Son seçimde ne oldu?
1800’lerin başlarından itibaren Türkiye’nin “kültürel iktidar”ını ele geçiren, “Galata Türkleri”, son seçimde birkaç mevzi kazandılar. Ancak, yine anlamlı bir başarı gösteremediler.
Kazandıkları mevzileri kendi yetenekleri ile değil, karşı takımın dağınıklığı, hataları ile kazandılar.
“Galata Türkleri”, ülkemizde o tarihlerde açılmaya başlanan azınlık/yabancı okullarının mahsulleridirler.
Önceleri hariciye vekaletine bürokrat yetiştirmek amacıyla azınlık/yabancı okullarına gönderilen Türk/Müslüman öğrenciler, zamanla hatırı sayılır bir popülasyona ulaştılar.
Bu okullar, öğrencilerini Hristiyan/ kolonyal/ misyoner ajandalarla yetiştiriyorlardı, mezunları zamanla, “lobi” ve “çıkar grubu” oluşturarak birlikte hareket etmeye başladılar.
Öyle oldu ki, kültürel olarak uzantısı oldukları, kültürünü taşıdıkları ülkelerin de planlı, hedefli destekleri ile ülkemizin kaderine hükmeder hale geldiler.
“Galata Türkleri” Tanzimat’la başlayarak adım adım tüm bürokrasiyi ele geçirdiler. Özellikle “Maarifi” de tekellerine alarak, eğitim sistemimizden kesintisiz üretimle, kendilerinin uzantıları olan yandaş bir kitle oluşturdular.

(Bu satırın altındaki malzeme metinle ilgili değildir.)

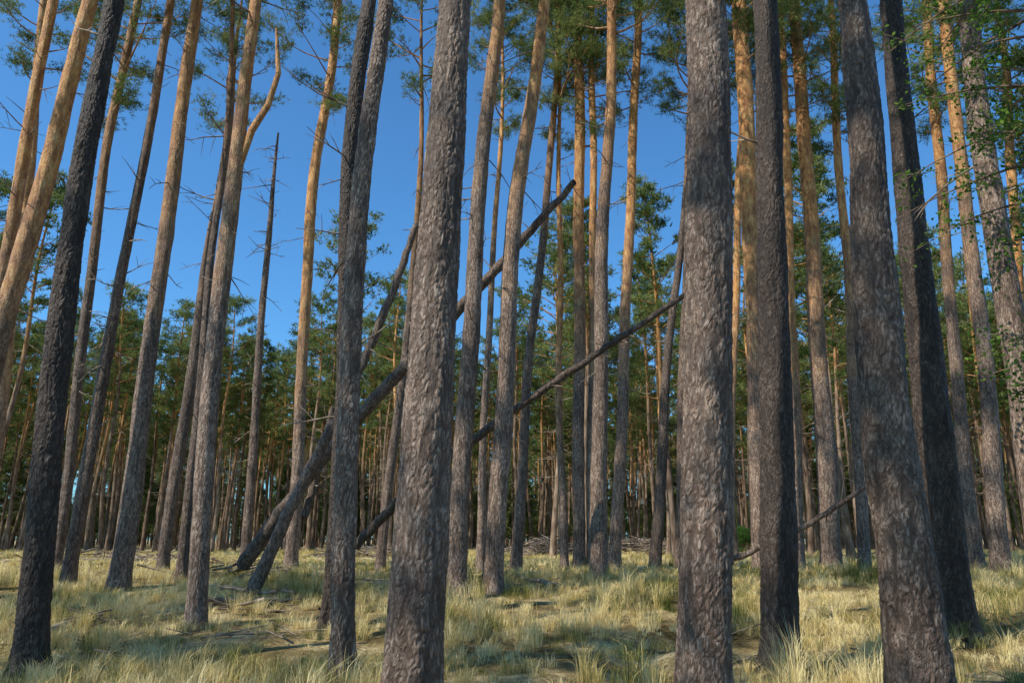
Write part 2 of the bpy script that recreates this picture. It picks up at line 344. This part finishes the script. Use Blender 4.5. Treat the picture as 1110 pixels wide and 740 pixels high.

1908 darbesi ile bu “Kültürel Koloni” ülkenin kaderine bizatihi hakim oldu.
1908’de, sınırları 3 kıtada 7,5 milyon kilometre kare olarak teslim aldıkları ülkeyi, 12 senenin sonunda, 1920’ye gelindiğinde Orta Anadolu’da 3 vilayetin sınırlarına indirgediler.
Milletin canını dişine takarak kurduğu yeni devletin bürokrasisini de gasp ederek, pişkin pişkin yeni devletin de kaptan köşküne oturdular.
1950’ye kadar milletin kanını emen, milleti yaşadığına pişman eden bu lobi, 14 Mayıs 1950’de iktidardan görünüşte kovuldu.
Ancak Maarif sistemini öylesine tekellerine almış, zihniyetini kalıplaştırmış, tabulaştırmış, dokunulmaz kılmışlardı ki o zaman bu zamandır maarifimiz bu lobiye eleman yetiştirmektedir.
Kendileri iktidar olamasalar da “kültürel iktidar” onların tekelerinde kalmaya devam etmektedir.
“Galata Türkleri” iktidarı kaybetmenin hıncı ile 1960, 71, 80, 97 darbeleri ile rövanş almak istedilerse de 1950 öncesi gibi kalıcı olamadılar.
Ne var ki tek parti döneminde yaptıkları ayarlarla kendileri muhalefette olsalar da programlarını iktidarda tutmayı sürdürdüler.
AK Parti’nin el atmadığı/atamadığı milli eğitim, “Galata Türkleri”nin değirmenine su taşımayı sürdürüyor.
Milli eğitimimiz standart olarak CHP’li yetiştirir, ancak ailenin ya da sokağın müdahalesi ile kişiler normalleşmektedirler.
AK Parti vakıflar, dernekler, imam-hatip okulları ile, merkeze dokunmadan, ancak etraftan dolanarak bir nebze şartları zorladı ise de; eğitimdeki August Comte’cu, Darwinist, Freudist, Semitik, İslamo-fobik, Osmanlı-fobik felsefeyi dönüştürecek köklü bir reforma gidemedi.
Son seçimlerin okumasını bu eksende okumak, “Sömürge aydınları kolonisi”nin rövanş hamlesini görmek zorundayız.
“Sömürge aydınları kolonisi”, uzantısı-distribütörü oldukları ülkelerle paslaşarak, ülke yönetiminde tekrar söz sahibi olmayı zorluyorlar.
Yerli ve milli olanlar için bu hamleyi boşa çıkarmak bir hayat-memat meselesidir.
Bütün İslam Ülkeleri “Sömürge aydınları kolonileri” ile hemen hemen içten fethedilmişlerdir.
Son hamleyi Sudan yemiş, son kale Türkiye kalmıştır.
“Sömürge aydınları kolonileri”nin iktidar oldukları ülkeler, batı için tehlike olmaktan çıkmaktadırlar.
1908’de elimizden kayan iktidar, 100 yıl sonra bir lütf-u ilâhi olarak önümüze gelmişken bunu kaptırmak, 10 asırdır İslam’ın Bayraktarı Türkler için yıkım olacaktır!